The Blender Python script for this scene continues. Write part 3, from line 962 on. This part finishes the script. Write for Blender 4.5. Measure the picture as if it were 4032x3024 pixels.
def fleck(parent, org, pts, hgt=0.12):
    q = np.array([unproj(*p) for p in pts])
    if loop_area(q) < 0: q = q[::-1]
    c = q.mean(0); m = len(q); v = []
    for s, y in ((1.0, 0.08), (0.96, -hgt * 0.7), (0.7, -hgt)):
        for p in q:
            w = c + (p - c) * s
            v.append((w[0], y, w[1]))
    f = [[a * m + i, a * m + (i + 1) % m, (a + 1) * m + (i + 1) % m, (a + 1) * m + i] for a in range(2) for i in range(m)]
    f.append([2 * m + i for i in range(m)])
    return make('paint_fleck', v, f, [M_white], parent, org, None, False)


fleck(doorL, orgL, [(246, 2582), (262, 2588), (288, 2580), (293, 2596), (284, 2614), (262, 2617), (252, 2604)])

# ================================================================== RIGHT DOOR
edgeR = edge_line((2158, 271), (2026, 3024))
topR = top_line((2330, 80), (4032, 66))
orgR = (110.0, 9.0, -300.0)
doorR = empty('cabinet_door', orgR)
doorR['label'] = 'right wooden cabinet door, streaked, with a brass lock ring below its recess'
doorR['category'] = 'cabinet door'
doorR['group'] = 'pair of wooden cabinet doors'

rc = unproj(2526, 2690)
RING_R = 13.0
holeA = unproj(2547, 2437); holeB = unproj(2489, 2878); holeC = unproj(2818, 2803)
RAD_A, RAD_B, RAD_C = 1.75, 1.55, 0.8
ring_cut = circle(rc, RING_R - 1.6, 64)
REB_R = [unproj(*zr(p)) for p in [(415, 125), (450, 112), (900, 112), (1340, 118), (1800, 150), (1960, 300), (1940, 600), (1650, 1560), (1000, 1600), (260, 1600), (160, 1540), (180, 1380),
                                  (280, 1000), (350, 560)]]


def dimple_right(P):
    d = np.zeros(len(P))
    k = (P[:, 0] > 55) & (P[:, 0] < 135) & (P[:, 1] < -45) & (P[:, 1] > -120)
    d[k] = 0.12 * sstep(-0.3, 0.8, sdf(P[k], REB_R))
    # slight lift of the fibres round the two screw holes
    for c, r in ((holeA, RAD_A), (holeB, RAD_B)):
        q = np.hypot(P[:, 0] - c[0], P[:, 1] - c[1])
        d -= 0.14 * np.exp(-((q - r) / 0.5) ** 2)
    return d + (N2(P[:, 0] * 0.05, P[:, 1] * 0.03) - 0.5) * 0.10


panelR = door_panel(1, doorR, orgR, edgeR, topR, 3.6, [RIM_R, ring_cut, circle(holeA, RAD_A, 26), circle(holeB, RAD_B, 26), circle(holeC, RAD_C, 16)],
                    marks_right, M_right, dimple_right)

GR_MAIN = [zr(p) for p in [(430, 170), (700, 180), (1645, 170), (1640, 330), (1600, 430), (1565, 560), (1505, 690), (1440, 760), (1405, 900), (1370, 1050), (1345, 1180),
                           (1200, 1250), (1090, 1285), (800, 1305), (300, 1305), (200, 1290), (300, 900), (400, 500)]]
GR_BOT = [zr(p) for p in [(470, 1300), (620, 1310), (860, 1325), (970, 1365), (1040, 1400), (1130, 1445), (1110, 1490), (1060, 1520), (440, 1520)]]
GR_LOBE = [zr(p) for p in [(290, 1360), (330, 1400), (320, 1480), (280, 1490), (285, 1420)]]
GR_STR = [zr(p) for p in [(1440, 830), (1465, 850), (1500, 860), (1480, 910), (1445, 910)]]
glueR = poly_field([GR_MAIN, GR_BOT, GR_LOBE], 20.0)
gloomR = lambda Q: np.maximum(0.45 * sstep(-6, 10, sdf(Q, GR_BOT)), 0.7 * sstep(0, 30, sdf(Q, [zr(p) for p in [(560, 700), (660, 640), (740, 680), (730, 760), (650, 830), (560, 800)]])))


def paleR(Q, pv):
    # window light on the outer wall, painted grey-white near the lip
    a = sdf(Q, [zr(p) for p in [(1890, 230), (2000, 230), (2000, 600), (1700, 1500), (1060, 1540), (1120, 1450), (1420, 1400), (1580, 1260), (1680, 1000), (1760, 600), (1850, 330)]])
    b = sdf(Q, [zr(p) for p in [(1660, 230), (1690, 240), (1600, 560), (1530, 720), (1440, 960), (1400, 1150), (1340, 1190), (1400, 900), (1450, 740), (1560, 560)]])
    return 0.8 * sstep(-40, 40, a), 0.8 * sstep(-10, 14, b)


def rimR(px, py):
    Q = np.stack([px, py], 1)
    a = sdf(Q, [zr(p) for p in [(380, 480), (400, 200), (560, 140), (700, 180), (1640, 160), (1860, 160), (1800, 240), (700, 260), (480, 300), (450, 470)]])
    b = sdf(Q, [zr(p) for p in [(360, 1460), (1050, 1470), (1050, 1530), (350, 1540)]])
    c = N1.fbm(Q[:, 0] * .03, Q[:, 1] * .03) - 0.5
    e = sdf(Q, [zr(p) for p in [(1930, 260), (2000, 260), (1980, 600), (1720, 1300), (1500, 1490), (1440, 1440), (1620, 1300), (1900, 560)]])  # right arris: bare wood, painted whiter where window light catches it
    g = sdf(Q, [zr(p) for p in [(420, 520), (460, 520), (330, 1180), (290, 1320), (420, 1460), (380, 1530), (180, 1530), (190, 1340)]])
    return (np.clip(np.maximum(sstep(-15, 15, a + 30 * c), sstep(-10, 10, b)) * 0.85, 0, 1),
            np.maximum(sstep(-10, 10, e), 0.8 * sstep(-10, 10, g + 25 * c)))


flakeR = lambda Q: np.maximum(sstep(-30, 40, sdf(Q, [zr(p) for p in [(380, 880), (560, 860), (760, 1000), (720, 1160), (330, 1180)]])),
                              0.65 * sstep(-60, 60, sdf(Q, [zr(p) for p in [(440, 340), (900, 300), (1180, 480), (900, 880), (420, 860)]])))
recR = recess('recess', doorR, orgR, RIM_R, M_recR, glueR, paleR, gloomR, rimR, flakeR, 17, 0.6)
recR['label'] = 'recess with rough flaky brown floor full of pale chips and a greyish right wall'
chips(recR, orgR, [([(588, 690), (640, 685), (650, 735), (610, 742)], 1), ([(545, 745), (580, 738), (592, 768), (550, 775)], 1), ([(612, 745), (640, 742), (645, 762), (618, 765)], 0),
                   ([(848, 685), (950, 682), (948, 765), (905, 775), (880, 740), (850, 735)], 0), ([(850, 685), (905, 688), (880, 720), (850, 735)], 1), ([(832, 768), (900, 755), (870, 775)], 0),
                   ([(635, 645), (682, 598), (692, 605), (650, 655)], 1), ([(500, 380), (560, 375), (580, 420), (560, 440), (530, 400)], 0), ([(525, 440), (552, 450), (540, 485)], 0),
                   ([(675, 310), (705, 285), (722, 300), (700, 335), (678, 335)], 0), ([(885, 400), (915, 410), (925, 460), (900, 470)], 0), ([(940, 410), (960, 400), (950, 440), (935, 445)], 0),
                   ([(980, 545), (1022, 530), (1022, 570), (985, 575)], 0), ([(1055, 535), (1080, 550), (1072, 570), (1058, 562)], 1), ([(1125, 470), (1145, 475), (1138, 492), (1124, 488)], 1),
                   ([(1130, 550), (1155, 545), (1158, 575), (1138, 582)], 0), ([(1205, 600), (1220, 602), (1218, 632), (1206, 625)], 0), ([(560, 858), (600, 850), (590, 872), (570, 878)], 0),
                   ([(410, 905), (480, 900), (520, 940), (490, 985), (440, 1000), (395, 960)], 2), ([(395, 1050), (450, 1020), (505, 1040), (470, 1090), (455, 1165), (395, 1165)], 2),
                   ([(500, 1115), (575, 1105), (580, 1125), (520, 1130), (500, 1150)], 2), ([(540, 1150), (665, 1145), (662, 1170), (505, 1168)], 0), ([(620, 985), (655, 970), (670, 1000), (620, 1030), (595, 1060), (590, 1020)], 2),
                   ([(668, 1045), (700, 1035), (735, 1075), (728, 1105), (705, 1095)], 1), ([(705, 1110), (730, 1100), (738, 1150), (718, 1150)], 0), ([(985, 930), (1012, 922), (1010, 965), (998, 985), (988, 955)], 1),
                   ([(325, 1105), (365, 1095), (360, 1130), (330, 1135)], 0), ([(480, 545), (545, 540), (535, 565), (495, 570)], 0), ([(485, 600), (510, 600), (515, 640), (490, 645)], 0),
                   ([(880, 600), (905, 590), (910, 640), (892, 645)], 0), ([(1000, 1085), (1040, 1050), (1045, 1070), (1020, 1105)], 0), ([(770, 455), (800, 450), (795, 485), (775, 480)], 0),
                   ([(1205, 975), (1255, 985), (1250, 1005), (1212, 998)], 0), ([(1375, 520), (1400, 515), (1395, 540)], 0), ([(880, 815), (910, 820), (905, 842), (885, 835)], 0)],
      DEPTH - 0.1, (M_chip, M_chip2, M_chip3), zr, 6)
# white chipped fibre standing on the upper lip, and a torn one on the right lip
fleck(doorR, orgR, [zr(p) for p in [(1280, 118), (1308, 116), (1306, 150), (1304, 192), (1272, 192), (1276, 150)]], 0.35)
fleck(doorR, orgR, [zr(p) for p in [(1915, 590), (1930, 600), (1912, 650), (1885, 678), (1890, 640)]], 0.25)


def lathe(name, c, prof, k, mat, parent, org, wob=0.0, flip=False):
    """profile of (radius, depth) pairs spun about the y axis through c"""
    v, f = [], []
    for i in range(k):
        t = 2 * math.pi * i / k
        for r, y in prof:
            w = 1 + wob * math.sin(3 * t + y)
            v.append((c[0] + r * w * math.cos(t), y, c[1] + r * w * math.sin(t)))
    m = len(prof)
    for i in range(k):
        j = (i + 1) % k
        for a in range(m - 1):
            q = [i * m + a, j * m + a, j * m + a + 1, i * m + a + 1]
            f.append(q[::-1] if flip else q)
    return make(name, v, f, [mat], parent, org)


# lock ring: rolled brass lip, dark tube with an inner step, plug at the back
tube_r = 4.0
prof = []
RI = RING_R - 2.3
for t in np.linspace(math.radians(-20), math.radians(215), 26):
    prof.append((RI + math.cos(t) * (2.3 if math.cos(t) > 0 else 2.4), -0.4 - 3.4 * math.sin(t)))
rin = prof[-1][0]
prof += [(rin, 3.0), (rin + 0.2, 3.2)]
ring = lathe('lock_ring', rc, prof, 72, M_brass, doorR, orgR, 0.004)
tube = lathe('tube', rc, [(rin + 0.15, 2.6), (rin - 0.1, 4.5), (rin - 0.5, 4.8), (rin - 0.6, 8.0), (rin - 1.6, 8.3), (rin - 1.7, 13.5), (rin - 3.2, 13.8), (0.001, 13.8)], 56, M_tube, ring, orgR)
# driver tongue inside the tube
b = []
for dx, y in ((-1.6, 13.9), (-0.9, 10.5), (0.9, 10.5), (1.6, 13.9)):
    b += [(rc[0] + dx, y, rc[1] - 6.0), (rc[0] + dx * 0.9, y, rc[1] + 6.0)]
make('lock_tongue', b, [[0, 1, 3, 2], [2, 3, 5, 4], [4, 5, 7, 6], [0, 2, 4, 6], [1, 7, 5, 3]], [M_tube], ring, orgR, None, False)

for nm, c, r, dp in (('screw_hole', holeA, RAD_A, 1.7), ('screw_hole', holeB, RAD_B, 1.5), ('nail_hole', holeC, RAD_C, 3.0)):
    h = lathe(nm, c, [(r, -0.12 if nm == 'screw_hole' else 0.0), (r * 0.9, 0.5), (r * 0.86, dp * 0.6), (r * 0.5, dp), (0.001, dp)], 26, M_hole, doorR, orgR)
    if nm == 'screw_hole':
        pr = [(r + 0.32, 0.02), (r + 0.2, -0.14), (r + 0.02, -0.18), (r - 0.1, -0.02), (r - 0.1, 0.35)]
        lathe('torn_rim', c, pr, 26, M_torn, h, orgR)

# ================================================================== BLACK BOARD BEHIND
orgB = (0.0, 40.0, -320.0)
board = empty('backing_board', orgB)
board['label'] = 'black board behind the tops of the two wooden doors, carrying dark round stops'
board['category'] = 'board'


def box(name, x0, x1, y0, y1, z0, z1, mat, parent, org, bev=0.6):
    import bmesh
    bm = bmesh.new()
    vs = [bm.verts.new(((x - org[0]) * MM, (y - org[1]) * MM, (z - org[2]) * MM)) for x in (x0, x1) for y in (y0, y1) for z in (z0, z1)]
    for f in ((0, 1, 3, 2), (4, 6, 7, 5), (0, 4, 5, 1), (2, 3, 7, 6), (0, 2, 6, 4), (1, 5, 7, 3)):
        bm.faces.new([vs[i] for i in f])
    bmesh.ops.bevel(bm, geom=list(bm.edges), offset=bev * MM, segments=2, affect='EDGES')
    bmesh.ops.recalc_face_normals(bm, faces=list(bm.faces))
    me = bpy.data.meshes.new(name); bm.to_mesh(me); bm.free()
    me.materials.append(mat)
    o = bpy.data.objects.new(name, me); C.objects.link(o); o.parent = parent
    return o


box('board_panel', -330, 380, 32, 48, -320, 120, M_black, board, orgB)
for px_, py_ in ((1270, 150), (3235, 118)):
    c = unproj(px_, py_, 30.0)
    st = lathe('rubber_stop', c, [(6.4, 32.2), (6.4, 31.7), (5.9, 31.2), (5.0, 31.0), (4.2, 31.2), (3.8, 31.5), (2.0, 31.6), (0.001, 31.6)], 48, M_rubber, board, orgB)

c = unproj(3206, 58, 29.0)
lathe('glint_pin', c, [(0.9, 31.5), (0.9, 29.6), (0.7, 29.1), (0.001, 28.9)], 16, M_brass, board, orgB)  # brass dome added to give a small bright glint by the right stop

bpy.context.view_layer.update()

◇ ◇ ◇ ◇

● **WORK TO COMPLETE**
Return the opening line of the data and every line after it through the line containing "return d + (N2(P[:, 0]", please, exactly as written and with nothing added.

● **SOLUTION TO THIS TASK**
The Blender Python script for this scene continues. Write part 3, from line 962 on. This part finishes the script. Write for Blender 4.5. Measure the picture as if it were 4032x3024 pixels.
def fleck(parent, org, pts, hgt=0.12):
    q = np.array([unproj(*p) for p in pts])
    if loop_area(q) < 0: q = q[::-1]
    c = q.mean(0); m = len(q); v = []
    for s, y in ((1.0, 0.08), (0.96, -hgt * 0.7), (0.7, -hgt)):
        for p in q:
            w = c + (p - c) * s
            v.append((w[0], y, w[1]))
    f = [[a * m + i, a * m + (i + 1) % m, (a + 1) * m + (i + 1) % m, (a + 1) * m + i] for a in range(2) for i in range(m)]
    f.append([2 * m + i for i in range(m)])
    return make('paint_fleck', v, f, [M_white], parent, org, None, False)


fleck(doorL, orgL, [(246, 2582), (262, 2588), (288, 2580), (293, 2596), (284, 2614), (262, 2617), (252, 2604)])

# ================================================================== RIGHT DOOR
edgeR = edge_line((2158, 271), (2026, 3024))
topR = top_line((2330, 80), (4032, 66))
orgR = (110.0, 9.0, -300.0)
doorR = empty('cabinet_door', orgR)
doorR['label'] = 'right wooden cabinet door, streaked, with a brass lock ring below its recess'
doorR['category'] = 'cabinet door'
doorR['group'] = 'pair of wooden cabinet doors'

rc = unproj(2526, 2690)
RING_R = 13.0
holeA = unproj(2547, 2437); holeB = unproj(2489, 2878); holeC = unproj(2818, 2803)
RAD_A, RAD_B, RAD_C = 1.75, 1.55, 0.8
ring_cut = circle(rc, RING_R - 1.6, 64)
REB_R = [unproj(*zr(p)) for p in [(415, 125), (450, 112), (900, 112), (1340, 118), (1800, 150), (1960, 300), (1940, 600), (1650, 1560), (1000, 1600), (260, 1600), (160, 1540), (180, 1380),
                                  (280, 1000), (350, 560)]]


def dimple_right(P):
    d = np.zeros(len(P))
    k = (P[:, 0] > 55) & (P[:, 0] < 135) & (P[:, 1] < -45) & (P[:, 1] > -120)
    d[k] = 0.12 * sstep(-0.3, 0.8, sdf(P[k], REB_R))
    # slight lift of the fibres round the two screw holes
    for c, r in ((holeA, RAD_A), (holeB, RAD_B)):
        q = np.hypot(P[:, 0] - c[0], P[:, 1] - c[1])
        d -= 0.14 * np.exp(-((q - r) / 0.5) ** 2)
    return d + (N2(P[:, 0] * 0.05, P[:, 1] * 0.03) - 0.5) * 0.10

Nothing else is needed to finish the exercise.